Quelques mois après la mort du banquier je rencontrai sa veuve, Clara Calvi, et lui demandai quand avaient commencé les problèmes pour son mari. Elle me répondit ainsi: « Mon mari était innocent. Ceux qui devaient payer pour cela et auraient du se présenter comme inculpés étaient les gens du IOR, et un groupe privé italien dont je tairai le nom. À la veille du procès, je m'étais précipitée chez Marcinkus pour le supplier de faire quelque chose, d'assumer ses propres responsabilités. Je n'étais pas étonné que l'autre groupe privé se défende alors comme il pouvait, mais je ne me serais jamais attendue à ce que l'Église n'assume pas sa responsabilité dans cette affaire. Mon mari était en prison, et il était fatigué de payer pour d'autres ».
Aujourd'hui, avec la mort de Marcinkus s'en va l'ultime possibilité de connaître un jour la vérité sur l'un de ces nombreux « Mystères de l'Italie ». D'une affaire mêlant loges maçonniques, mafia, services secrets, Vatican, recyclage d'argent sale, trafic d'armes sur la guerre des Malouines, financement de la dictature de Somoza et du syndicat polonais catholique Solidarnosc: une intrigue internationale qui couta à l'Eglise 1500 milliards de lires. Et entachât gravement sa réputation.»
Enzo Biagi
« IO C'ERO » (« I misteri di sua Eminenza, p.499-501 »)

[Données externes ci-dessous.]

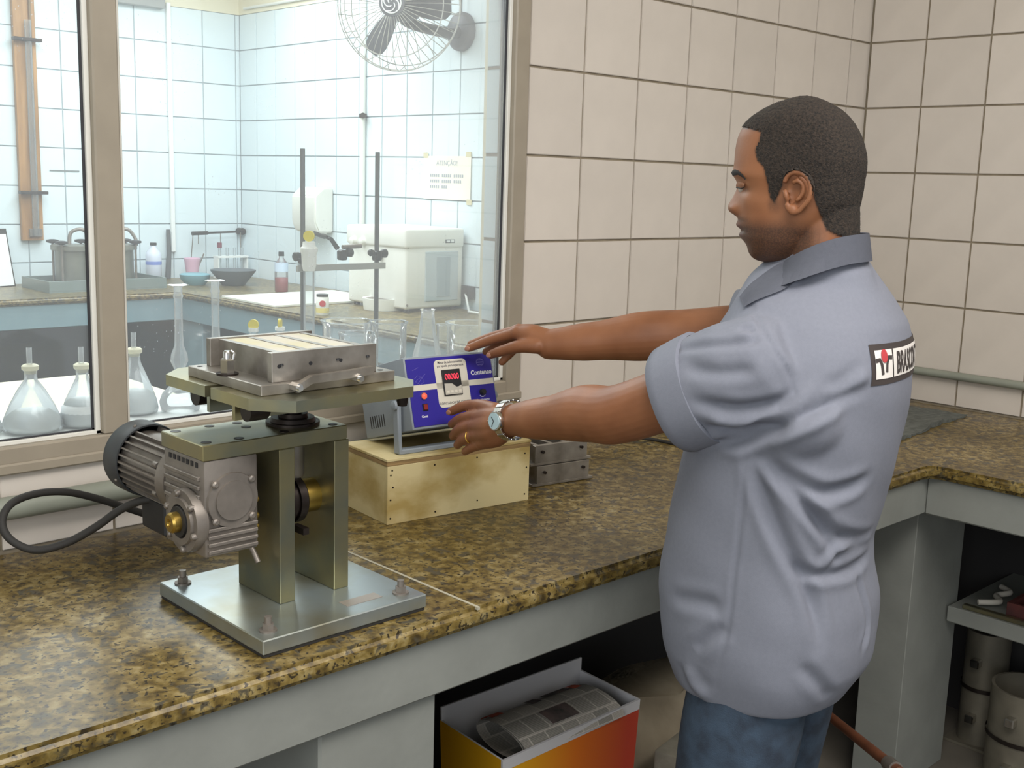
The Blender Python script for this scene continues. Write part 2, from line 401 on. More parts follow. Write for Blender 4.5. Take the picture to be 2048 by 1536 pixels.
# ------------------------------------------------------------------ counters, workshop side
XB, YA = -.79, -.71       # front edges of the two counter legs
GT = .032                 # granite thickness
def l_counter(name, label, poly, z, th, m):
    bm = bmesh.new()
    a = [bm.verts.new((x, y, z-th)) for x, y in poly]; b = [bm.verts.new((x, y, z)) for x, y in poly]
    n = len(poly); bm.faces.new(b); bm.faces.new(list(reversed(a)))
    for k in range(n): bm.faces.new((a[k], a[(k+1) % n], b[(k+1) % n], b[k]))
    bmesh.ops.recalc_face_normals(bm, faces=bm.faces)
    es = [e for e in bm.edges if abs(e.verts[0].co.z-e.verts[1].co.z) < 1e-6]
    bmesh.ops.bevel(bm, geom=es, offset=.010, segments=3, affect='EDGES')
    M = MB(); M.bm.free(); M.bm = bm
    return tag(M.build(name, m, smooth=40), label, 'countertop')
ct = l_counter('granite_countertop', 'speckled brown granite countertop running along the window and right wall',
          [(-4.4, YA), (XB-.03, YA), (XB-.008, YA-.006), (XB, YA-.03), (XB, -3.2), (-.009, -3.2), (-.009, -.009), (-4.4, -.009)], CT, GT, M_GRANITE)
M_SEAM = mat('joint_filler', srgb(176, 170, 150), .6)
MB().box((-2.262, YA+.004, CT-.004), (-2.257, -.012, CT+.0006)).build('seam', M_SEAM, ct)
# masonry support: apron beams and piers
cb = thing('counter_base', (-2.3, YA+.02, 0), 'grey painted concrete beam and piers holding up the granite', 'counter base')
AZ = .772
MB().box((-4.4, YA+.018, AZ), (XB+.13, YA+.13, CT-GT), bev=.004).build('apron_beam', M_APRON, cb)
MB().box((XB+.018, YA+.018, AZ), (XB+.13, -3.2, CT-GT), bev=.004).build('apron_beam', M_APRON, cb)
MB().box((-2.53, YA+.035, 0), (-2.315, -.05, AZ), bev=.004).build('pier', M_APRON, cb)
MB().box((XB+.055, YA+.05, 0), (-.46, -.54, AZ), bev=.0015).build('pier', M_APRON, cb)
MB().box((-3.4, YA+.035, 0), (-3.1, -.05, AZ), bev=.004).build('pier', M_APRON, cb)
MB().box((-4.4, YA+.13, CT-GT-.03), (-.01, -.01, CT-GT)).build('slab', M_APRON, cb)
MB().box((XB+.13, -.6, CT-GT-.03), (-.01, -3.2, CT-GT)).build('slab', M_APRON, cb)
MB().box((-.53, -.665, .425), (-.02, -3.2, .468), bev=.003).build('shelf', M_APRON, cb)
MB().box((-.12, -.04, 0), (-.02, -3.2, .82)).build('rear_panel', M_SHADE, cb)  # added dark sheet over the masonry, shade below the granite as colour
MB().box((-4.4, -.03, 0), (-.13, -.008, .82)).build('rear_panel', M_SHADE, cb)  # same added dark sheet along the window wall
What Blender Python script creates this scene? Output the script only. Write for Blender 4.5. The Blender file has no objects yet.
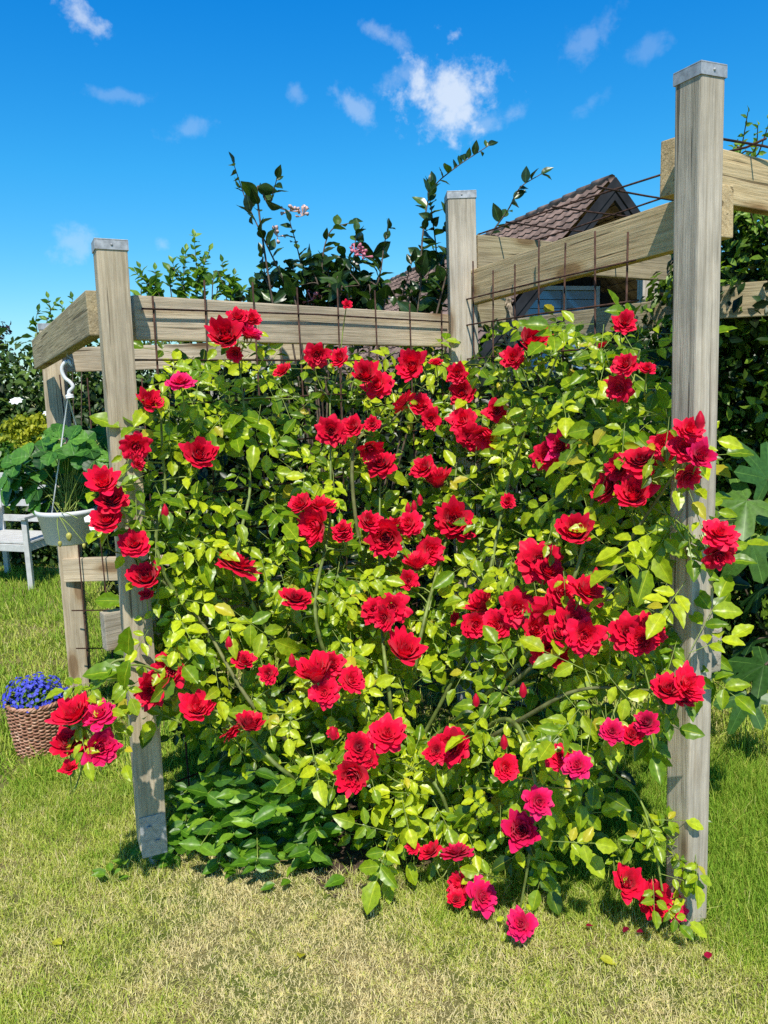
import bpy, bmesh, math, random
import numpy as np
from mathutils import Vector, Matrix

rng = np.random.default_rng(7)
random.seed(7)
scene = bpy.context.scene
COL = scene.collection

# ------------------------------------------------------------------ camera
F, PITCH, ROLL, CAMZ = 770.0, math.radians(9.37), math.radians(-1.8), 1.6
RM = np.array(Matrix.Rotation(math.pi / 2 - PITCH, 3, 'X') @ Matrix.Rotation(ROLL, 3, 'Z'))
CAMP = np.array([0, 0, CAMZ])
cam = bpy.data.cameras.new('camera')
cam.sensor_fit = 'VERTICAL'; cam.sensor_height = 36; cam.lens = F / 1024 * 36
cam.clip_start = 0.05; cam.clip_end = 1000
camo = bpy.data.objects.new('camera', cam); COL.objects.link(camo)
camo.matrix_world = Matrix.Translation((0, 0, CAMZ)) @ Matrix(RM.tolist()).to_4x4()
scene.camera = camo


def ray(x, y):
    return RM @ np.array([(x - 384) / F, (512 - y) / F, -1.0])


def at(x, y, Y):
    d = ray(x, y); return CAMP + d * (Y / d[1])


def on(x, y, z=0.0):
    d = ray(x, y); return CAMP + d * ((z - CAMZ) / d[2])


def nz(v):
    v = np.asarray(v, float); return v / (np.linalg.norm(v, axis=-1, keepdims=True) + 1e-9)


def smooth(a, b, x):
    t = np.clip((x - a) / (b - a), 0, 1); return t * t * (3 - 2 * t)


SUN = nz([0.03, -0.98, 1.42])

# ------------------------------------------------------------------ object helpers


def tag(o, label=None, cat=None, group=None, kind=None):
    for k, v in (('label', label), ('category', cat), ('group', group), ('kind', kind)):
        if v: o[k] = v
    return o


def empty(name, loc, label, cat, group=None):
    o = bpy.data.objects.new(name, None); COL.objects.link(o); o.location = loc
    o.empty_display_size = .1
    return tag(o, label, cat, group)


def link(name, me, mat=None, parent=None):
    o = bpy.data.objects.new(name, me); COL.objects.link(o)
    if mat is not None and not me.materials: me.materials.append(mat)
    if parent is not None:
        o.parent = parent
        o.matrix_parent_inverse = world_mat(parent).inverted()
    return o


def world_mat(o):
    m = o.matrix_basis.copy()
    if o.parent is not None:
        return world_mat(o.parent) @ o.matrix_parent_inverse @ m
    return m


def fast_mesh(name, V, F_, tint=None, shade=True):
    """V (n,3); F_ (m,k) index array, k 3 or 4."""
    me = bpy.data.meshes.new(name)
    V = np.asarray(V, np.float32); F_ = np.asarray(F_, np.int32)
    n, k = F_.shape
    me.vertices.add(len(V)); me.vertices.foreach_set('co', V.ravel())
    me.loops.add(n * k); me.loops.foreach_set('vertex_index', F_.ravel())
    me.polygons.add(n)
    me.polygons.foreach_set('loop_start', np.arange(0, n * k, k, dtype=np.int32))
    me.polygons.foreach_set('loop_total', np.full(n, k, np.int32))
    me.polygons.foreach_set('use_smooth', np.full(n, shade, bool))
    me.update(calc_edges=True)
    if tint is not None:
        a = me.color_attributes.new('tint', 'FLOAT_COLOR', 'POINT')
        t = np.ones((len(V), 4), np.float32); t[:, :tint.shape[1]] = tint
        a.data.foreach_set('color', t.ravel())
    return me


def bm_obj(name, bm, mat, parent=None, shade=False):
    me = bpy.data.meshes.new(name); bm.normal_update(); bm.to_mesh(me); bm.free()
    if shade:
        me.polygons.foreach_set('use_smooth', np.ones(len(me.polygons), bool)); me.update()
    return link(name, me, mat, parent)


def add_box(bm, c, s, M=None, bevel=0.0, taper=None):
    r = bmesh.ops.create_cube(bm, size=1.0)
    vs = r['verts']
    for v in vs:
        v.co = Vector((v.co.x * s[0], v.co.y * s[1], v.co.z * s[2]))
    if bevel:
        es = list({e for v in vs for e in v.link_edges})
        rb = bmesh.ops.bevel(bm, geom=es, offset=bevel, segments=2, affect='EDGES', profile=.6)
        vs = list({v for f in rb['faces'] for v in f.verts} | {v for v in vs if v.is_valid})
    T = Matrix.Translation(c)
    if M is not None: T = T @ M
    bmesh.ops.transform(bm, matrix=T, verts=vs)
    return vs


def add_box_simple(bm, lo, hi, bevel=0.0):
    c = [(a + b) / 2 for a, b in zip(lo, hi)]; s = [b - a for a, b in zip(lo, hi)]
    return add_box(bm, c, s, None, bevel)


def tube_arrays(pts, rad, sides=6):
    pts = np.asarray(pts, float); n = len(pts)
    rad = np.broadcast_to(np.asarray(rad, float), (n,))
    tan = nz(np.gradient(pts, axis=0))
    up = np.array([0, 0, 1.0]) if abs(tan[0][2]) < .9 else np.array([1.0, 0, 0])
    a = nz(np.cross(tan, up)); b = nz(np.cross(tan, a))
    th = np.arange(sides) * 2 * math.pi / sides
    V = pts[:, None, :] + rad[:, None, None] * (np.cos(th)[None, :, None] * a[:, None, :] + np.sin(th)[None, :, None] * b[:, None, :])
    V = V.reshape(-1, 3)
    f = []
    for i in range(n - 1):
        for j in range(sides):
            k = (j + 1) % sides
            f.append((i * sides + j, i * sides + k, (i + 1) * sides + k, (i + 1) * sides + j))
    # end caps as quad slivers
    for base in (0, (n - 1) * sides):
        for j in range(1, sides - 1, 2):
            f.append((base, base + j, base + j + 1, base + (j + 2) % sides if j + 2 < sides else base))
    f = [q for q in f if len(set(q)) == 4] 
    return V, np.array(f, np.int32)


def tubes_mesh(name, lst, sides=6):
    Vs, Fs, off = [], [], 0
    for pts, rad in lst:
        V, f = tube_arrays(pts, rad, sides); Vs.append(V); Fs.append(f + off); off += len(V)
    return fast_mesh(name, np.concatenate(Vs), np.concatenate(Fs))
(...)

(c) 2008, Rizzoli/RCS Libri SpA, Milano.
Traduit de l'italien par Vito Vespucci
(1) Carl A. Anderson et ses Chevaliers de Colomb semblent être de "sérieux clients". Lire par exemple son discours dans le cadre de la "marche pour la vie" (2005) où il s'étonne de ne pas voir d'enfants dans les rues de l'Etat "killer" hollandais...

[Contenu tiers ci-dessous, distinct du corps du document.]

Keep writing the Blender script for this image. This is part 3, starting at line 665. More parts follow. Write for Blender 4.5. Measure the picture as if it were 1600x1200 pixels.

(2) Il est étonnant de constater que le passage de cette lettre n'est cité que partiellement par (le toujours courageux) Biagi dans cet article, où manque : "C'est moi qui ai coordonné dans tout le centre de l'Amérique du Sud la création de nombreuses agences bancaires, et cela surtout dans le but de contrecarrer la pénétration et l'expansion d'idéologies marxistes...; Et c'est moi qui finalement, aujourd'hui me voit trahi et abandonné" (comme vous pouvez le lire dans l'introduction à cette traduction.)